The material below should be written out in full and exactly; pictures stay out of the copy.

>> Begin Data excerpt

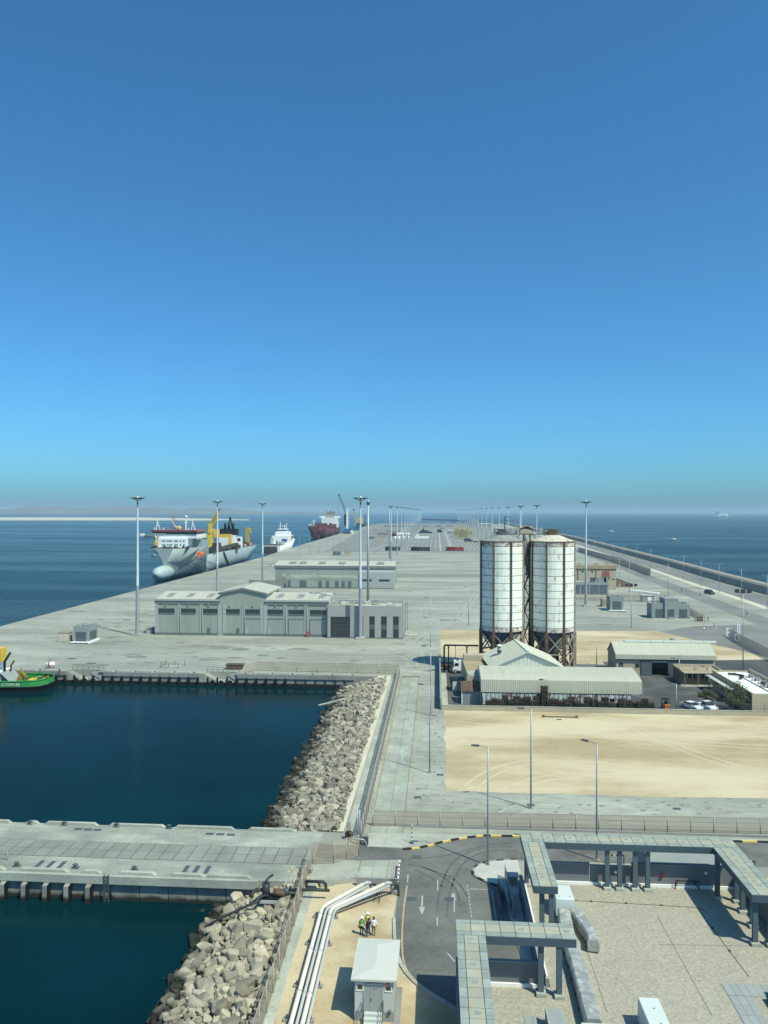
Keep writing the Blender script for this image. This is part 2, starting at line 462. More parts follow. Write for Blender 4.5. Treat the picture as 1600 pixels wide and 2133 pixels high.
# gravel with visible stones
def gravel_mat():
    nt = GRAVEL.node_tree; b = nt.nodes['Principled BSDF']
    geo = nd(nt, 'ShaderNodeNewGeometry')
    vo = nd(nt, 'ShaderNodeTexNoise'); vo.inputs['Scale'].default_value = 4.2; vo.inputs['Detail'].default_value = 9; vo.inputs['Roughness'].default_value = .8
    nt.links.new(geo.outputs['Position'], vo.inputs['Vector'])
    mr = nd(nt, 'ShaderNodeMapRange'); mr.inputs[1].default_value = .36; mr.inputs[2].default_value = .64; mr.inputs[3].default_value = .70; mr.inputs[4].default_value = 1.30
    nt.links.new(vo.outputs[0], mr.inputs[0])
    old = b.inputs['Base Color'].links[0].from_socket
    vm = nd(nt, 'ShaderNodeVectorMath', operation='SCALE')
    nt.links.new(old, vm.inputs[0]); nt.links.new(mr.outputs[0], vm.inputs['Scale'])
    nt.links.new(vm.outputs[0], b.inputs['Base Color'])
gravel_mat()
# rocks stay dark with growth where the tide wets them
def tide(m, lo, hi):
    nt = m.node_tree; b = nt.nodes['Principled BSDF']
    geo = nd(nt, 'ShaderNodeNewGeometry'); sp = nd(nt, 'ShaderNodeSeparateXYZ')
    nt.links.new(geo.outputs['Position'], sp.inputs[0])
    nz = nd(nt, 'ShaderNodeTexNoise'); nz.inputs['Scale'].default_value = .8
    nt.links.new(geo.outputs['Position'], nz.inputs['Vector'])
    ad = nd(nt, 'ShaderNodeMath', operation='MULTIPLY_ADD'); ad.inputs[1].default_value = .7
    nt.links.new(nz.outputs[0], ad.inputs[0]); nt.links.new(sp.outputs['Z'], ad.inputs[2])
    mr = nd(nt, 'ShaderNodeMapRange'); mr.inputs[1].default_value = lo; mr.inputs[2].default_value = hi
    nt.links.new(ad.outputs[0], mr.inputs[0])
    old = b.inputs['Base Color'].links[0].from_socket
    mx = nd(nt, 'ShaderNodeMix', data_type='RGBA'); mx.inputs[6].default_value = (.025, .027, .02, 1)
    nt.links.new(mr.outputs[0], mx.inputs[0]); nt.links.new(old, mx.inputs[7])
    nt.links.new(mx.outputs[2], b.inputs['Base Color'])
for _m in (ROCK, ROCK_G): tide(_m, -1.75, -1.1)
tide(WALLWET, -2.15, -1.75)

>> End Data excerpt

* Complete output
Keep writing the Blender script for this image. This is part 2, starting at line 462. More parts follow. Write for Blender 4.5. Treat the picture as 1600 pixels wide and 2133 pixels high.
# gravel with visible stones
def gravel_mat():
    nt = GRAVEL.node_tree; b = nt.nodes['Principled BSDF']
    geo = nd(nt, 'ShaderNodeNewGeometry')
    vo = nd(nt, 'ShaderNodeTexNoise'); vo.inputs['Scale'].default_value = 4.2; vo.inputs['Detail'].default_value = 9; vo.inputs['Roughness'].default_value = .8
    nt.links.new(geo.outputs['Position'], vo.inputs['Vector'])
    mr = nd(nt, 'ShaderNodeMapRange'); mr.inputs[1].default_value = .36; mr.inputs[2].default_value = .64; mr.inputs[3].default_value = .70; mr.inputs[4].default_value = 1.30
    nt.links.new(vo.outputs[0], mr.inputs[0])
    old = b.inputs['Base Color'].links[0].from_socket
    vm = nd(nt, 'ShaderNodeVectorMath', operation='SCALE')
    nt.links.new(old, vm.inputs[0]); nt.links.new(mr.outputs[0], vm.inputs['Scale'])
    nt.links.new(vm.outputs[0], b.inputs['Base Color'])
gravel_mat()
# rocks stay dark with growth where the tide wets them
def tide(m, lo, hi):
    nt = m.node_tree; b = nt.nodes['Principled BSDF']
    geo = nd(nt, 'ShaderNodeNewGeometry'); sp = nd(nt, 'ShaderNodeSeparateXYZ')
    nt.links.new(geo.outputs['Position'], sp.inputs[0])
    nz = nd(nt, 'ShaderNodeTexNoise'); nz.inputs['Scale'].default_value = .8
    nt.links.new(geo.outputs['Position'], nz.inputs['Vector'])
    ad = nd(nt, 'ShaderNodeMath', operation='MULTIPLY_ADD'); ad.inputs[1].default_value = .7
    nt.links.new(nz.outputs[0], ad.inputs[0]); nt.links.new(sp.outputs['Z'], ad.inputs[2])
    mr = nd(nt, 'ShaderNodeMapRange'); mr.inputs[1].default_value = lo; mr.inputs[2].default_value = hi
    nt.links.new(ad.outputs[0], mr.inputs[0])
    old = b.inputs['Base Color'].links[0].from_socket
    mx = nd(nt, 'ShaderNodeMix', data_type='RGBA'); mx.inputs[6].default_value = (.025, .027, .02, 1)
    nt.links.new(mr.outputs[0], mx.inputs[0]); nt.links.new(old, mx.inputs[7])
    nt.links.new(mx.outputs[2], b.inputs['Base Color'])
for _m in (ROCK, ROCK_G): tide(_m, -1.75, -1.1)
tide(WALLWET, -2.15, -1.75)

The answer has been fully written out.